Mijn rapport over MOOCs is zo’n beetje af. Ik wacht op commentaar van een aantal deskundigen om de puntjes op de i te zetten. In de tussentijd buig ik me over het vrijhandelsverdrag CETA tussen de EU en Canada. De vraag: wat zijn de gevolgen van CETA voor het Europese hoger onderwijs?
Op het eerste gezicht lijkt dit monnikenarbeid en niet heel veel meer. Ga er maar aanstaan: het verdrag telt meer dan 1.600 pagina’s en is niet bepaald geschreven om er gemakkelijk doorheen te komen. Na iedere tekst waarvan ik denk: nu snap ik het, komen er lijsten met uitzonderingen voor de EU-lidstaten of Canada, maar ook voor het rariteitenkabinet (Andorra, San Marino, Ceuta en Melilla).

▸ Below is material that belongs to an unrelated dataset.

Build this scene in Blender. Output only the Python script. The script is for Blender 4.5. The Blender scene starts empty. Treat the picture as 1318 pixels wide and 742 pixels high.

Bovendien, het gaat in de politiek met de grote P eigenlijk helemaal niet om wat er in het verdrag staat. Naast het juichende verhaal van de Europese Commissie en de Canadese regering, staat het verhaal van met name milieuorganisaties. Die vrezen niet zozeer dit verdrag met Canada, maar meer het vrijhandelsverdrag waarover met de Verenigde State wordt onderhandeld TTIP. De tegenstanders van dat verdrag, zien CETA als een vingeroefening, een gevaarlijk precedent.
Dan is er nog de dimensie van de Europese interne verhoudingen. De Duitse regering is van mening dat dit een gemengd verdrag is. Dat betekent dat niet alleen de Europese Commissie, de Raad en het Europees Parlement moeten instemmen, maar ook de 28 nationale parlementen van de EU-lidstaten. Het is duidelijk dat de Commissie daar niet op zit te wachten. Daarmee kan dit een zaak worden voor het Europese Hof van Justitie.
Tja, en dan het hoger onderwijs. CETA maakt het zonder meer gemakkelijker om goede mensen uit Canada naar Europa te laten overkomen en v.v. Europese universiteiten kunnen onder CETA meedingen met openbare aanbestedingen in Canada. Waar het spannend wordt, is waar de grens tussen het publieke hoger onderwijs en het private straks wordt gelegd. Dat een bekostigde, reguliere Bachelor-opleiding een staatstaak is, staat niet ter discussie. Het zijn de activiteiten die we als universiteiten ook doen, maar die niet strikt tot die staatstaak behoren. Is het daar zo dat Canadese universiteiten straks kunnen eisen ook te mogen meedingen naar opdrachten? Het vraagt van de Europese Commissie om een heldere uitspraak voordat CETA in werking treedt en voordat TTIP is uit onderhandeld.